◆ **SOURCE DATA**:
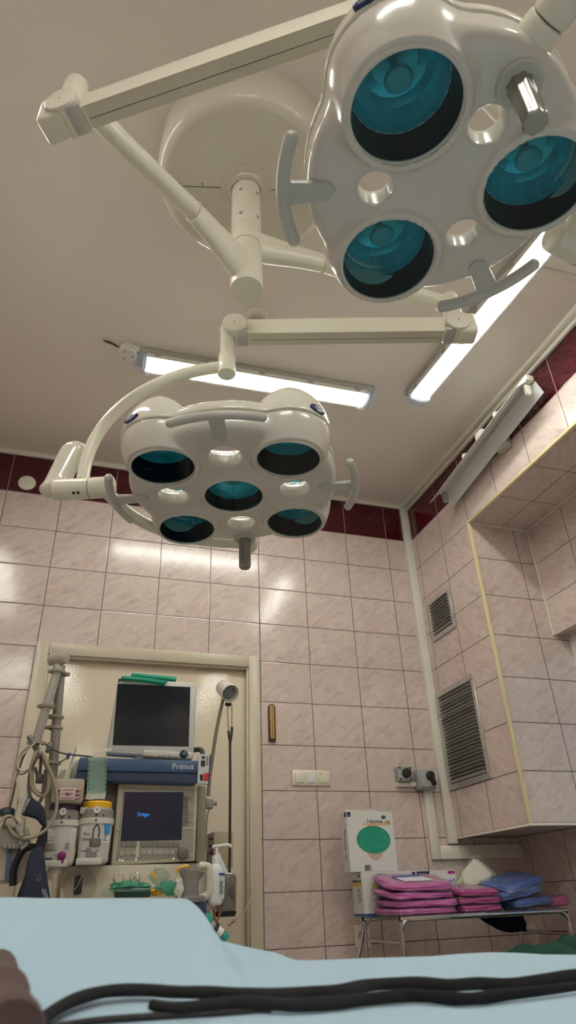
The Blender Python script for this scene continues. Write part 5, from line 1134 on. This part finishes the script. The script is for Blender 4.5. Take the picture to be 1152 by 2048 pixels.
# mask box
Yk = -.30
k0, k1 = at(826, 1760, Yk).x, at(913, 1760, Yk).x; kz0, kz1 = TZ - .001, at(870, 1741, Yk).z
t = thing('mask_box', 'white and purple face mask box behind the pink packs', 'carton', ((k0 + k1) / 2, Yk, kz0))
bm = NB(); box(bm, (k0, Yk, kz0), (k1, Yk + .12, kz1), .002, 1); part('box_body', bm, card, t)
kw = k1 - k0; kh = at(870, 1741, Yk).z - at(870, 1781, Yk).z
def kx(f): return k0 + kw * f
def kz(f): return kz1 - kh * f
bm = NB(); prism(bm, [(kx(.10), Yk - .0012, kz(.02)), (kx(.42), Yk - .0012, kz(.02)), (kx(.34), Yk - .0012, kz(.26)), (kx(.24), Yk - .0012, kz(.34)), (kx(.10), Yk - .0012, kz(.38))], (0, .002, 0)); prism(bm, [(kx(.0) - .0008, Yk - .0012, kz(.04)), (kx(.075), Yk - .0012, kz(.04)), (kx(.04), Yk - .0012, kz(.34)), (kx(.0) - .0008, Yk - .0012, kz(.44))], (0, .002, 0)); part('logo_patch', bm, db, t)
text('logo_print', 'HARTMANN', .008, front_at((kx(.23), Yk - .0016, kz(.14))), wht, t)
text('box_title', 'Foliodress Mask', .017, front_at((kx(.36), Yk - .0012, kz(.50))), mat('title_purple', (70, 60, 120), .45), t, sx=.86)
bm = NB(); prism(bm, [(kx(.55), Yk - .0012, kz(1.15)), (kx(.68), Yk - .0012, kz(.98)), (kx(.8), Yk - .0012, kz(.94)), (kx(1) + .0008, Yk - .0012, kz(.80)), (kx(1) + .0008, Yk - .0012, kz(1.3)), (kx(.55), Yk - .0012, kz(1.3))], (0, .002, 0)); face_quad(bm, kx(.82), kx(.98), kz(.18), kz(.04), Yk); part('purple_patch', bm, mat('print_magenta', (160, 26, 130), .45), t)
bm = NB(); lathe(bm, [(0, .0014), (1, .0014), (1, -.001)], 24, Matrix.Translation((kx(.86), Yk - .0004, kz(.66))) @ FRONT @ Matrix.Diagonal((.018, .022, 1, 1))); mp = part('mask_picture', bm, mat('mask_pale_blue', (176, 196, 220), .5), t)
bm = NB(); tube(bm, [(kx(.79), Yk - .002, kz(.62)), (kx(.83), Yk - .002, kz(.5)), (kx(.91), Yk - .002, kz(.55)), (kx(.94), Yk - .002, kz(.42)), (kx(.95), Yk - .002, kz(.65)), (kx(.9), Yk - .002, kz(.85))], .0012, 6); part('mask_outline', bm, mat('print_blue', (50, 80, 150), .45), mp)
# packs of folded gowns
bagf = clear_mat('bag_film', (240, 240, 240), .08, 1.75, haze=.05, hazecol=(236, 230, 236), bump=.5, bscale=26)
def pack(label, c, s, rz, col, seed, group, sag=.0, tilt=0.0, film=True, layers=3, label_card=False, pitch=0.0):
    t = thing('gown_pack', label, 'gown pack', (c[0], c[1], c[2] - s[2] / 2), group)
    M = Matrix.Translation(c) @ Matrix.Rotation(rz, 4, 'Z') @ Matrix.Rotation(tilt, 4, 'Y') @ Matrix.Rotation(pitch, 4, 'X')
    def blob(e, amp, sub, wav):
        bm = NB(); bmesh.ops.create_cube(bm, size=2.0)
        bmesh.ops.subdivide_edges(bm, edges=bm.edges[:], cuts=sub, use_grid_fill=True)
        for v in bm.verts:
            p = v.co.copy()
            # superellipsoid rounding
            n4 = (abs(p.x) ** 7 + abs(p.y) ** 7 + abs(p.z) ** 5) ** (1 / 6.5)
            q = Vector((p.x / max(n4, .6), p.y / max(n4, .6), p.z / max(n4, .6)))
            edge = max(abs(q.x), abs(q.y))
            fold = wav * math.sin(q.z * PI * layers + noise.noise(Vector((q.x * 1.3, q.y * 1.3, seed))) * 2.4) * max(0, edge - .7)
            d = noise.noise(Vector((q.x * 2.2 + seed, q.y * 2.2, q.z * 1.5))) * amp + noise.noise(Vector((q.x * 6 + seed, q.y * 6, q.z * 3))) * amp * .5
            k = 1 + fold + d * (.35 if edge > .8 else .1)
            zz = q.z * (1 + d * 1.2) - sag * max(0, abs(q.x) - .6)
            v.co = M @ Vector((q.x * k * (s[0] / 2 + e), q.y * k * (s[1] / 2 + e), max(zz, -1.0) * (s[2] / 2 + e)))
        return bm
    f = part('folded_fabric', blob(0, .16, 15, .035), col, t, angle=60)
    if film: part('clear_bag', blob(.005, .22, 13, .02), bagf, t, angle=18)
    if label_card:
        bm = NB(); box(bm, (-.085, -.075, s[2] / 2 + .004), (.075, .06, s[2] / 2 + .007), .001, 1, M @ Matrix.Rotation(.10, 4, 'Z')); lc = part('paper_label', bm, mat('paper_label_white', (212, 216, 222), .5), t)
        bm = NB(); box(bm, (-.085, .018, s[2] / 2 + .0062), (.075, .06, s[2] / 2 + .0078), 0, 1, M @ Matrix.Rotation(.10, 4, 'Z')); part('blue_header', bm, mat('header_blue', (58, 88, 150), .5), lc)
    return t
pk = mat('pink_fabric', (222, 106, 190), .75, var=.10, scale=24, bump=.2, bscale=260); mg = mat('magenta_fabric', (196, 56, 148), .75, var=.12, scale=24, bump=.2, bscale=260); bl = mat('blue_fabric', (58, 104, 184), .75, var=.12, scale=24, bump=.2, bscale=260); pk2 = mat('dusty_pink_fabric', (214, 92, 160), .75, var=.12, scale=24)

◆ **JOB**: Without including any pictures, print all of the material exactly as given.

◆ **RESPONSE FOR THIS EXERCISE**:
The Blender Python script for this scene continues. Write part 5, from line 1134 on. This part finishes the script. The script is for Blender 4.5. Take the picture to be 1152 by 2048 pixels.
# mask box
Yk = -.30
k0, k1 = at(826, 1760, Yk).x, at(913, 1760, Yk).x; kz0, kz1 = TZ - .001, at(870, 1741, Yk).z
t = thing('mask_box', 'white and purple face mask box behind the pink packs', 'carton', ((k0 + k1) / 2, Yk, kz0))
bm = NB(); box(bm, (k0, Yk, kz0), (k1, Yk + .12, kz1), .002, 1); part('box_body', bm, card, t)
kw = k1 - k0; kh = at(870, 1741, Yk).z - at(870, 1781, Yk).z
def kx(f): return k0 + kw * f
def kz(f): return kz1 - kh * f
bm = NB(); prism(bm, [(kx(.10), Yk - .0012, kz(.02)), (kx(.42), Yk - .0012, kz(.02)), (kx(.34), Yk - .0012, kz(.26)), (kx(.24), Yk - .0012, kz(.34)), (kx(.10), Yk - .0012, kz(.38))], (0, .002, 0)); prism(bm, [(kx(.0) - .0008, Yk - .0012, kz(.04)), (kx(.075), Yk - .0012, kz(.04)), (kx(.04), Yk - .0012, kz(.34)), (kx(.0) - .0008, Yk - .0012, kz(.44))], (0, .002, 0)); part('logo_patch', bm, db, t)
text('logo_print', 'HARTMANN', .008, front_at((kx(.23), Yk - .0016, kz(.14))), wht, t)
text('box_title', 'Foliodress Mask', .017, front_at((kx(.36), Yk - .0012, kz(.50))), mat('title_purple', (70, 60, 120), .45), t, sx=.86)
bm = NB(); prism(bm, [(kx(.55), Yk - .0012, kz(1.15)), (kx(.68), Yk - .0012, kz(.98)), (kx(.8), Yk - .0012, kz(.94)), (kx(1) + .0008, Yk - .0012, kz(.80)), (kx(1) + .0008, Yk - .0012, kz(1.3)), (kx(.55), Yk - .0012, kz(1.3))], (0, .002, 0)); face_quad(bm, kx(.82), kx(.98), kz(.18), kz(.04), Yk); part('purple_patch', bm, mat('print_magenta', (160, 26, 130), .45), t)
bm = NB(); lathe(bm, [(0, .0014), (1, .0014), (1, -.001)], 24, Matrix.Translation((kx(.86), Yk - .0004, kz(.66))) @ FRONT @ Matrix.Diagonal((.018, .022, 1, 1))); mp = part('mask_picture', bm, mat('mask_pale_blue', (176, 196, 220), .5), t)
bm = NB(); tube(bm, [(kx(.79), Yk - .002, kz(.62)), (kx(.83), Yk - .002, kz(.5)), (kx(.91), Yk - .002, kz(.55)), (kx(.94), Yk - .002, kz(.42)), (kx(.95), Yk - .002, kz(.65)), (kx(.9), Yk - .002, kz(.85))], .0012, 6); part('mask_outline', bm, mat('print_blue', (50, 80, 150), .45), mp)
# packs of folded gowns
bagf = clear_mat('bag_film', (240, 240, 240), .08, 1.75, haze=.05, hazecol=(236, 230, 236), bump=.5, bscale=26)
def pack(label, c, s, rz, col, seed, group, sag=.0, tilt=0.0, film=True, layers=3, label_card=False, pitch=0.0):
    t = thing('gown_pack', label, 'gown pack', (c[0], c[1], c[2] - s[2] / 2), group)
    M = Matrix.Translation(c) @ Matrix.Rotation(rz, 4, 'Z') @ Matrix.Rotation(tilt, 4, 'Y') @ Matrix.Rotation(pitch, 4, 'X')
    def blob(e, amp, sub, wav):
        bm = NB(); bmesh.ops.create_cube(bm, size=2.0)
        bmesh.ops.subdivide_edges(bm, edges=bm.edges[:], cuts=sub, use_grid_fill=True)
        for v in bm.verts:
            p = v.co.copy()
            # superellipsoid rounding
            n4 = (abs(p.x) ** 7 + abs(p.y) ** 7 + abs(p.z) ** 5) ** (1 / 6.5)
            q = Vector((p.x / max(n4, .6), p.y / max(n4, .6), p.z / max(n4, .6)))
            edge = max(abs(q.x), abs(q.y))
            fold = wav * math.sin(q.z * PI * layers + noise.noise(Vector((q.x * 1.3, q.y * 1.3, seed))) * 2.4) * max(0, edge - .7)
            d = noise.noise(Vector((q.x * 2.2 + seed, q.y * 2.2, q.z * 1.5))) * amp + noise.noise(Vector((q.x * 6 + seed, q.y * 6, q.z * 3))) * amp * .5
            k = 1 + fold + d * (.35 if edge > .8 else .1)
            zz = q.z * (1 + d * 1.2) - sag * max(0, abs(q.x) - .6)
            v.co = M @ Vector((q.x * k * (s[0] / 2 + e), q.y * k * (s[1] / 2 + e), max(zz, -1.0) * (s[2] / 2 + e)))
        return bm
    f = part('folded_fabric', blob(0, .16, 15, .035), col, t, angle=60)
    if film: part('clear_bag', blob(.005, .22, 13, .02), bagf, t, angle=18)
    if label_card:
        bm = NB(); box(bm, (-.085, -.075, s[2] / 2 + .004), (.075, .06, s[2] / 2 + .007), .001, 1, M @ Matrix.Rotation(.10, 4, 'Z')); lc = part('paper_label', bm, mat('paper_label_white', (212, 216, 222), .5), t)
        bm = NB(); box(bm, (-.085, .018, s[2] / 2 + .0062), (.075, .06, s[2] / 2 + .0078), 0, 1, M @ Matrix.Rotation(.10, 4, 'Z')); part('blue_header', bm, mat('header_blue', (58, 88, 150), .5), lc)
    return t
pk = mat('pink_fabric', (222, 106, 190), .75, var=.10, scale=24, bump=.2, bscale=260); mg = mat('magenta_fabric', (196, 56, 148), .75, var=.12, scale=24, bump=.2, bscale=260); bl = mat('blue_fabric', (58, 104, 184), .75, var=.12, scale=24, bump=.2, bscale=260); pk2 = mat('dusty_pink_fabric', (214, 92, 160), .75, var=.12, scale=24)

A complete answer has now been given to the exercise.